During his studies at Edinburgh University he met his future wife Mary and they married in 1954, in the middle of his two years’ National Service. The bridegroom was stationed in Germany where he returned after the honeymoon.

His initial career plan had involved ambitions in the Foreign Office and a role as Governor in an outpost of the British Empire, a prospect put paid to when the Empire no longer existed. As a result, his vocation became teaching.

His first post was at Larchfield School, Helensburgh in 1955, followed by a move to Edinburgh’s Melville College and then to Aberdeen as head of history at Robert Gordon’s College.

From there he went as deputy headmaster to Stirling High School before becoming the first headmaster at Cumbernauld’s Greenfaulds High School which opened in 1971.

More than 20 years after he began his teaching career in the town, he returned to Helensburgh as headmaster of Lomond, a new co-educational day and boarding school formed in 1977 from the amalgamation of Larchfield and St Bride’s Schools.

Once the merger had been successfully achieved, he moved on to work organising fundraising for the Cystic Fibrosis Trust, spurred into action by the experiences of friends whose children had the condition.

His desire to help others stemmed from his early life and the influence of missionary work. Although unsure if he could adopt his parents’ faith, he yearned to help humanity and the emergence of Chad Varah’s crusade to combat suicides proved the impetus.

The response to the newspaper article on Varah resulted in a meeting of like-minded readers at the RSPCC offices in Edinburgh’s Melville Street: Arthur, a rugby fanatic who had played full back for Edinburgh Wanderers from 1956 to 1962, took in a film of the Lions tour to South Africa that evening before attending the gathering that led to the establishment of the Samaritans telephone service in the city in 1959.

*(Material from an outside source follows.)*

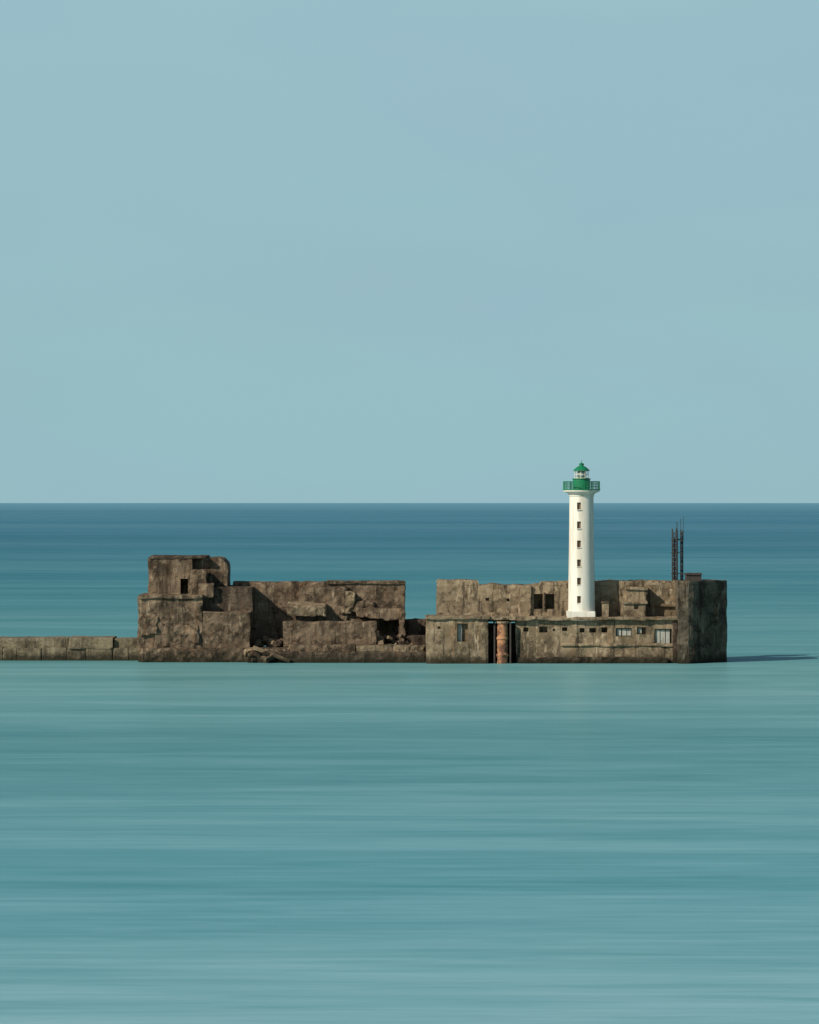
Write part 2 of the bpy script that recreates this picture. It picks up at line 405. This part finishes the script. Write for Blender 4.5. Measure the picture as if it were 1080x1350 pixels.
boxes('window_sills',ws,M_W,lh)
pl=pc('plinth',748,785,806,817,0.95,4.6,M_W,lh,seed=60,amp=0.02,r1=0.05)
lathe('gallery_deck',[(2.5,Z(646.15)),(2.52,Z(645.2)),(2.48,Z(645))],cx,Yl,M_G,lh,seg=64)
segs=[];zr0=Z(645);zr1=Z(635)
n=20
for i in range(n):
    a=2*math.pi*i/n; x=cx+2.4*math.cos(a); y=Yl+2.4*math.sin(a)
    segs.append(((x,y,zr0),(x,y,zr1),0.045))
for zz,rr in ((zr1,0.055),(zr0+0.7,0.035),(zr0+0.35,0.035)):
    m=60
    for i in range(m):
        a=2*math.pi*i/m;b2=2*math.pi*(i+1)/m
        segs.append(((cx+2.4*math.cos(a),Yl+2.4*math.sin(a),zz),(cx+2.4*math.cos(b2),Yl+2.4*math.sin(b2),zz),rr))
for i in range(70):
    a=2*math.pi*i/70; x=cx+2.4*math.cos(a); y=Yl+2.4*math.sin(a)
    segs.append(((x,y,zr0),(x,y,zr1),0.025))
tubes('gallery_railing',segs,0.04,M_G,lh)
lathe('lantern_base',[(1.15,Z(645)),(1.15,Z(632)),(1.25,Z(631.7)),(1.25,Z(630.8)),(0.95,Z(630.6))],cx,Yl,M_G,lh,seg=40)
lathe('lamp_lens',[(0.35,Z(630.6)),(0.6,Z(628.5)),(0.68,Z(625.5)),(0.6,Z(622.5)),(0.35,Z(621))],cx,Yl,M_L,lh,seg=24)
segs=[]
for i in range(10):
    a=2*math.pi*(i+0.3)/10; x=cx+0.92*math.cos(a); y=Yl+0.92*math.sin(a)
    segs.append(((x,y,Z(630.6)),(x,y,Z(620.5)),0.04))
for zz in (Z(630.2),Z(625.5),Z(620.9)):
    for i in range(30):
        a=2*math.pi*i/30;b2=2*math.pi*(i+1)/30
        segs.append(((cx+0.92*math.cos(a),Yl+0.92*math.sin(a),zz),(cx+0.92*math.cos(b2),Yl+0.92*math.sin(b2),zz),0.035))
tubes('lantern_frame',segs,0.05,M_W,lh)
lathe('lantern_roof',[(0.95,Z(620.8)),(1.1,Z(620.6)),(1.1,Z(619.8)),(0.95,Z(618.6)),(0.70,Z(616.4)),(0.42,Z(614.6)),(0.28,Z(614)),(0.28,Z(612.8)),(0.36,Z(612.5)),(0.36,Z(611.6)),(0.2,Z(610.6)),(0.05,Z(610))],cx,Yl,M_G,lh,seg=40)
tubes('finial',[((cx,Yl,Z(611)),(cx,Yl,Z(606.5)),0.035)],0.03,M_G,lh)

# ================================================================= SEA
def sea():
    ys=[-480,-440,-400,-360,-320,-280,-240,-200,-160,-120,-80,-40,0,40,80,130,200,300,450,700,1100,1800,3000,5000,9000,16000,30000,60000,120000,250000,500000]
    xr=[0,40,80,130,200,300,500,900,1600,3000,6000,12000,25000,60000,150000,400000]
    xs=[-x for x in reversed(xr[1:])]+xr
    ys=[-60000,-20000,-6000,-2000,-1000,-700]+ys
    V=[(x,y,0) for y in ys for x in xs]; n=len(xs); F=[]
    for j in range(len(ys)-1):
        for i in range(n-1): F.append((j*n+i,j*n+i+1,(j+1)*n+i+1,(j+1)*n+i))
    m,nt=newmat('sea_water')
    g=N(nt,'ShaderNodeNewGeometry'); P=g.outputs['Position']
    sep=N(nt,'ShaderNodeSeparateXYZ'); L(nt,P,sep.inputs[0])
    dist=math_(nt,'MAXIMUM',math_(nt,'ADD',sep.outputs[1],500.0),100.0)
    f=math_(nt,'DIVIDE',154.0,dist)   # near -> far water
    n1=noise_(nt,P,1,sv=(1/500,1/110,1),detail=5,rough=0.6,dist=0.5)
    n2=noise_(nt,P,1,sv=(1/45,1/9,1),loc=(3,5,0),detail=7,rough=0.66,dist=0.8)
    n3=noise_(nt,P,1,sv=(1/6000,1/1100,1),loc=(1,9,0),detail=7,rough=0.7)
    n4=noise_(nt,P,1,sv=(1/12,1/1.3,1),loc=(7,5,0),detail=5,rough=0.65,dist=0.4)
    n5=noise_(nt,P,1,sv=(1/200,1/28,1),loc=(17,5,0),detail=6,rough=0.65,dist=0.6)
    cr=N(nt,'ShaderNodeValToRGB'); L(nt,math_(nt,'ADD',f,math_(nt,'MULTIPLY',math_(nt,'SUBTRACT',n1,0.5),math_(nt,'MULTIPLY',f,0.4)),clamp=True),cr.inputs[0])
    S=[(0.0,(0.12,0.32,0.43)),(0.018,(0.050,0.20,0.295)),(0.07,(0.028,0.165,0.245)),(0.14,(0.052,0.225,0.28)),(0.26,(0.085,0.28,0.305)),  # lighter first stop paints horizon haze into the water colour
       (0.33,(0.130,0.325,0.33)),(0.45,(0.115,0.32,0.35)),(0.72,(0.118,0.345,0.40)),(1.0,(0.17,0.40,0.45))]
    el=cr.color_ramp.elements
    while len(el)<len(S): el.new(0.5)
    for e_,(p,c) in zip(el,S): e_.position=p; e_.color=(*c,1)
    c=cr.outputs[0]
    t=None
    for nn,k in ((n1,0.4),(n2,0.7),(n3,0.9),(n4,0.6),(n5,0.6)):
        q=math_(nt,'MULTIPLY',math_(nt,'SUBTRACT',nn,0.5),k)
        t=q if t is None else math_(nt,'ADD',t,q)
    val=math_(nt,'ADD',1.0,t)
    hs=N(nt,'ShaderNodeHueSaturation'); L(nt,c,hs.inputs['Color']); L(nt,val,hs.inputs['Value'])
    L(nt,math_(nt,'SUBTRACT',1.0,math_(nt,'MULTIPLY',t,0.6)),hs.inputs['Saturation'])
    df=N(nt,'ShaderNodeBsdfDiffuse'); L(nt,hs.outputs[0],df.inputs[0])
    gl=N(nt,'ShaderNodeBsdfGlossy'); gl.inputs['Roughness'].default_value=0.3; gl.inputs[0].default_value=(0.8,0.9,0.9,1)
    bp=N(nt,'ShaderNodeBump'); bp.inputs['Strength'].default_value=0.3; bp.inputs['Distance'].default_value=0.4
    L(nt,math_(nt,'ADD',n2,math_(nt,'MULTIPLY',n4,0.15)),bp.inputs['Height']); L(nt,bp.outputs[0],gl.inputs['Normal'])
    mx=N(nt,'ShaderNodeMixShader'); mx.inputs[0].default_value=0.17
    L(nt,df.outputs[0],mx.inputs[1]); L(nt,gl.outputs[0],mx.inputs[2])
    out=N(nt,'ShaderNodeOutputMaterial'); L(nt,mx.outputs[0],out.inputs[0])
    mkobj('sea',V,F,m)
sea()

# ================================================================= LIGHT
AZ=math.radians(51); EL=math.radians(32)
S=Vector((-math.sin(AZ)*math.cos(EL),-math.cos(AZ)*math.cos(EL),math.sin(EL)))
sun=bpy.data.lights.new('sun','SUN'); sun.energy=4.6; sun.angle=math.radians(0.5); sun.color=(1.0,0.91,0.77)
so=bpy.data.objects.new('sun',sun); col.objects.link(so); so.rotation_euler=S.to_track_quat('Z','Y').to_euler(); so.location=(-80,-80,90)
w=bpy.data.worlds.new('World'); scene.world=w; w.use_nodes=True
nt=w.node_tree; nt.nodes.clear()
sky=N(nt,'ShaderNodeTexSky'); sky.sky_type='NISHITA'; sky.sun_disc=False; sky.sun_elevation=EL; sky.sun_rotation=math.atan2(S.x,S.y)
tc=N(nt,'ShaderNodeTexCoord'); sp=N(nt,'ShaderNodeSeparateXYZ'); L(nt,tc.outputs['Generated'],sp.inputs[0])
zf=sp.outputs[2]
hz=N(nt,'ShaderNodeValToRGB'); L(nt,math_(nt,'MULTIPLY',zf,5.0,clamp=True),hz.inputs[0])
el=hz.color_ramp.elements; el[0].position=0; el[0].color=(0.300,0.485,0.530,1); el[1].position=0.7; el[1].color=(0.325,0.515,0.585,1)
cl=noise_(nt,tc.outputs['Generated'],5,sv=(1,1,4.5),detail=3,rough=0.45)
hc=mix_(nt,math_(nt,'MULTIPLY',ramp_(nt,cl,0.35,0.65),0.5),hz.outputs[0],(0.31,0.53,0.57))
cl2=noise_(nt,tc.outputs['Generated'],7,sv=(1,1,3),loc=(2,3,4),detail=3,rough=0.45)
hc=mix_(nt,math_(nt,'MULTIPLY',ramp_(nt,cl2,0.42,0.65),0.45),hc,(0.31,0.475,0.58))
hc10=N(nt,'ShaderNodeVectorMath',operation='SCALE'); L(nt,hc,hc10.inputs[0]); hc10.inputs['Scale'].default_value=100/6.0
fac=N(nt,'ShaderNodeMapRange'); L(nt,zf,fac.inputs[0]); fac.inputs[1].default_value=0.15; fac.inputs[2].default_value=0.3
c=mix_(nt,fac.outputs[0],hc10.outputs[0],sky.outputs[0])
bg=N(nt,'ShaderNodeBackground'); L(nt,c,bg.inputs[0]); bg.inputs[1].default_value=0.06
out=N(nt,'ShaderNodeOutputWorld'); L(nt,bg.outputs[0],out.inputs[0])

# ================================================================= CAMERA
cam=bpy.data.cameras.new('camera'); co=bpy.data.objects.new('camera',cam); col.objects.link(co)
co.location=(0,-D,CAMH); co.rotation_euler=(math.radians(90),0,0)
cam.sensor_fit='HORIZONTAL'; cam.sensor_width=36; cam.lens=36*D/108.0; cam.shift_y=-12/1080.0
cam.clip_start=1; cam.clip_end=2e6
scene.camera=co
scene.view_settings.view_transform='Standard'; scene.view_settings.look='None'; scene.view_settings.exposure=0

From then on he was heavily involved in the initiative, taking his turn on call and in 1970, along with his wife, starting the correspondence branch.

He was made an MBE in 1998 for services to the organisation and in 2009 attended a reception and exhibition in Edinburgh City Chambers marking the 50th anniversary of the Samaritans in Scotland.

Five years later Arthur, a former Helensburgh Rotary Club president and director of Helensburgh Heritage Trust, had a book, An Avenue in Time, published.

It covered the remarkable life of his father and his legacy in Kenya, his own achievements and a history of various parts of Scotland.

In it he reflected on the changes he had experienced, observing: “In my lifetime I have lived in a house with no electricity, no TV to watch, no computer. I have dipped my pen in an inkwell, had my teeth extracted without an injection, and driven a car that had running boards and flip-flop indicators.

“I have had to make arrangements with the bank manager to draw money on holiday, and yet can now take it from the machine in the wall.

“Will my grandchildren see a world which is so different for them as the one we have today?

“That is what looking back is all about, not the queens, the squires, the bankers and the politicians, but the little simple things of our own lives that have changed.”

Arthur, whose dedication undoubtedly transformed and saved lives, was predeceased by his wife and their youngest child Catriona.

He is survived by their daughters Gillian and Seonaid, five grandchildren and a great grandson.